Moody's sign on 7 World Trade Center tower in New York
A Moody's sign on the 7 World Trade Center tower is photographed in New York August 2, 2011. REUTERS

U.S. and European investment banks may face headline risk again from downgrades of their credit ratings when Moody's Investors Service Inc. issues its next ratings review, Nomura Securities warned Monday.

In a research note to clients, Nomura analyst Glenn Schorr said, "Average rating for large capital markets firms could slip to Baa range." That's just one notch above non-investment-grade, or "junk" status.

Moody's is expected to conclude the pending rating reviews between the week of March 26 and the week of May 14.

On Feb. 15, Moody's announced a ratings review of 17 banks and securities firms with global capital markets.
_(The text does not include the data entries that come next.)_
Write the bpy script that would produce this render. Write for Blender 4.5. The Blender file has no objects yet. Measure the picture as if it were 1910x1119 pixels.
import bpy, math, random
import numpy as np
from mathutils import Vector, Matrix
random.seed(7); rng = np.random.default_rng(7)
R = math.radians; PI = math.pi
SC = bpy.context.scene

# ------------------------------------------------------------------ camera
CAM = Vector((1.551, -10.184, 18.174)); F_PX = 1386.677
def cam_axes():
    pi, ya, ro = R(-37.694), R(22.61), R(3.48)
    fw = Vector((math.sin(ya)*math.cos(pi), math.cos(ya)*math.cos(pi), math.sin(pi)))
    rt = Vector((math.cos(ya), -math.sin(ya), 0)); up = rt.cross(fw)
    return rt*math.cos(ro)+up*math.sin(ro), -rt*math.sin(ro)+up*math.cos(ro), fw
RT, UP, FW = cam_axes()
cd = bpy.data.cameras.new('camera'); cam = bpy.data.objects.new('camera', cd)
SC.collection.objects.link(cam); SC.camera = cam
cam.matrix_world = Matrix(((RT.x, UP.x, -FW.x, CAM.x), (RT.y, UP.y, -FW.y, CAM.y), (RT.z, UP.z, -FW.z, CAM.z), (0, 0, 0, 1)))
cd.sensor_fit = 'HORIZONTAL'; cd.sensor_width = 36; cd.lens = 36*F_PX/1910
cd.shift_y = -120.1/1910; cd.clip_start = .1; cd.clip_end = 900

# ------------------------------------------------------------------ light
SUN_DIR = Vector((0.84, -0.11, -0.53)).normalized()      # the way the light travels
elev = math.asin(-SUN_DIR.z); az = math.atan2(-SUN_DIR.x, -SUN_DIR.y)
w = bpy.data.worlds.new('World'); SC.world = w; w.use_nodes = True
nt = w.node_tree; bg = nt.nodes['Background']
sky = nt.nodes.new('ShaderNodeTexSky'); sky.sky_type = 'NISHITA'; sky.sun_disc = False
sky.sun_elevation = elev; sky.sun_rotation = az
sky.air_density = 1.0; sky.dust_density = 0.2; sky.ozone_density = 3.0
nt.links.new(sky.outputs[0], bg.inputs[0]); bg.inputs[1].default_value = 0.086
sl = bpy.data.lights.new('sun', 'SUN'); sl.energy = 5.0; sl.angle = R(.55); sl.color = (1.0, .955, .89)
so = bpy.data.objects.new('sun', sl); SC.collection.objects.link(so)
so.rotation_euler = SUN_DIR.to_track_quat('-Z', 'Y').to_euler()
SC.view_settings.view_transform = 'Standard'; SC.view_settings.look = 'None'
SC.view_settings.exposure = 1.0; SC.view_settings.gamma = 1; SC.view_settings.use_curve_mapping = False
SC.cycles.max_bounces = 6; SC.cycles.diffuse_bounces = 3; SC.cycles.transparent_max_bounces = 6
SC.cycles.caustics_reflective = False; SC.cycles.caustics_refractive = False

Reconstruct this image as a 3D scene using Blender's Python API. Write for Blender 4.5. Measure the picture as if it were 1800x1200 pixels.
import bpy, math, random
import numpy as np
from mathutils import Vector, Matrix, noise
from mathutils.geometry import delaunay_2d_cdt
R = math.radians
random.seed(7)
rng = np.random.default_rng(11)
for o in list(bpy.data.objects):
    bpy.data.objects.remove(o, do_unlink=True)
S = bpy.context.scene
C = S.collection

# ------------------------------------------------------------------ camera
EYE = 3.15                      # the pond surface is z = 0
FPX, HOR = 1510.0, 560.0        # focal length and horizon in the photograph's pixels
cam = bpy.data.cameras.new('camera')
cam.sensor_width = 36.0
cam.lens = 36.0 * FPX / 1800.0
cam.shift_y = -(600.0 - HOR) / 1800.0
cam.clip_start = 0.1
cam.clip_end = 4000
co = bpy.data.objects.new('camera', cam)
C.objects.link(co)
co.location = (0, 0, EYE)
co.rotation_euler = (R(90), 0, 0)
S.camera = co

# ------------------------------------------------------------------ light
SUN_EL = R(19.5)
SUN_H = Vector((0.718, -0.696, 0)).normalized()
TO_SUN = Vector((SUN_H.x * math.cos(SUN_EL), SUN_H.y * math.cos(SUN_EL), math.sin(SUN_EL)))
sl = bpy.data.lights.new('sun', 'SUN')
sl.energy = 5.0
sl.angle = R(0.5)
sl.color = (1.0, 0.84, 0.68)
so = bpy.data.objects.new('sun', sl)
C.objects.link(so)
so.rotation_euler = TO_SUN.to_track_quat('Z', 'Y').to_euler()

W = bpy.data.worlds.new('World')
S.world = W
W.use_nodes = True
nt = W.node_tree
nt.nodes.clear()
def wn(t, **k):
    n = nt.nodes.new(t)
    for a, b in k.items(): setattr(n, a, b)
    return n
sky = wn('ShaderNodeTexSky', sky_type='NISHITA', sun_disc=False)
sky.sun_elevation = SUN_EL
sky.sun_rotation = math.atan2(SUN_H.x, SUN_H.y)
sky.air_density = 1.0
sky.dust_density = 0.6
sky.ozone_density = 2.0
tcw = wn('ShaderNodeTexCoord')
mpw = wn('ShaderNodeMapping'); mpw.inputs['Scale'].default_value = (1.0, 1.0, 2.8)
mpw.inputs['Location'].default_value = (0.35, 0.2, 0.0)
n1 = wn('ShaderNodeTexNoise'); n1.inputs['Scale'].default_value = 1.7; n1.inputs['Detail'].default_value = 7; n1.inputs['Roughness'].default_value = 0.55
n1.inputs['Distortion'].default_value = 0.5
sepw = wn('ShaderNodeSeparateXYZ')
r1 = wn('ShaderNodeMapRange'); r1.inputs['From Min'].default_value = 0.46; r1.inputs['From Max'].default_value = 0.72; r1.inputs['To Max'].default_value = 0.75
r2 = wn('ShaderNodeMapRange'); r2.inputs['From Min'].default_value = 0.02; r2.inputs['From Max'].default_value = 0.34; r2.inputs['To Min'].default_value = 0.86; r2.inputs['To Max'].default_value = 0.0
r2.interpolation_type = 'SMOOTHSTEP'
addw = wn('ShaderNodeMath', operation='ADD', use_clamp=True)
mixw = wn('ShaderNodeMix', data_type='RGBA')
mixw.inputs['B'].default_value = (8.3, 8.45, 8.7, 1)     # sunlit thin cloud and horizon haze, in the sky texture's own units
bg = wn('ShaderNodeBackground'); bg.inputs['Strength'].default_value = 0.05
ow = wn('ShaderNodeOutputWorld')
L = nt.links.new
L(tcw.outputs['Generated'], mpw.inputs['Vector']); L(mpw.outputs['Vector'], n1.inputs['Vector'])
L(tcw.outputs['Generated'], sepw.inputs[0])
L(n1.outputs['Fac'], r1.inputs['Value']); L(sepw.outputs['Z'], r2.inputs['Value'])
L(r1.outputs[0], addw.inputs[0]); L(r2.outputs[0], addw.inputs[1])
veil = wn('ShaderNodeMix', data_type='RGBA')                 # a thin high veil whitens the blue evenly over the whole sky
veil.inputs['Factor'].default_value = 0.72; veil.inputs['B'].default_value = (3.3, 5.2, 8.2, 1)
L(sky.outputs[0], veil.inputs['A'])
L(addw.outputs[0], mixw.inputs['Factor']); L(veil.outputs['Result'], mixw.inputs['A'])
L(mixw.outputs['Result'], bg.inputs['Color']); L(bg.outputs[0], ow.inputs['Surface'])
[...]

Similar to what Standard & Poor's Ratings Services did with its revised bank rating methodology change, Moody's will reassess the ratings given the challenges that the global investment banks face.

"While capital, liquidity, and leverage are all in better shape, the economy is healing and the banks just passed a severe stress test, Moody's feels the business just isn't as good as they used to think," Schorr said.

For the U.S. firms, Moody's has said Bank of America Corp. (NYSE: BAC), Citigroup Inc. (NYSE: C) and Morgan Stanley (NYSE: MS) could see long-term ratings lowered to Baa2, while Goldman Sachs Group Inc. (NYSE: GS) and J.P. Morgan Chase & Co. (NYSE: JPM) could see their ratings fall to AAA and AA, respectively.

Lower credit ratings and perceived higher risk since the 2008 financial crisis could lead to higher funding costs for the large investment banks.

Eventually, Schorr said, "banks and brokers will likely need to find ways to pass along at least some of the higher funding costs to their customers."

Nomura also warned the stocks of these big banks could slip when Moody's potential downgrades occur.

On Nov. 29, 2011, the day S&P downgraded the five large banks -- Bank of America, Citi, Morgan Stanley, Goldman Sachs and JPMorgan -- their stocks fell 2 percent on average, while the S&P 500 closed up 0.2 percent.

"If history is any guide, the universal bank and broker stocks could decline in the range of 2 percent to 5 percent when the Moody's downgrades occur," Schorr said.

In Monday's morning trading, Bank of America Corp. (NYSE: BAC) shares regained the $10 mark and extended its gain to 79 percent so far this year; Goldman Sachs Group Inc. (NYSE: GS) climbed $1.40, to $124.33 a share; Citigroup Inc. (NYSE: C) rose 2.26 percent, to $37.52 a share; Morgan Stanley (NYSE: MS) was up 1.13 percent, to $19.75 a share; And JPMorgan Chase & Co. (NYSE: JPM) added 7 cents to $44.64 a share.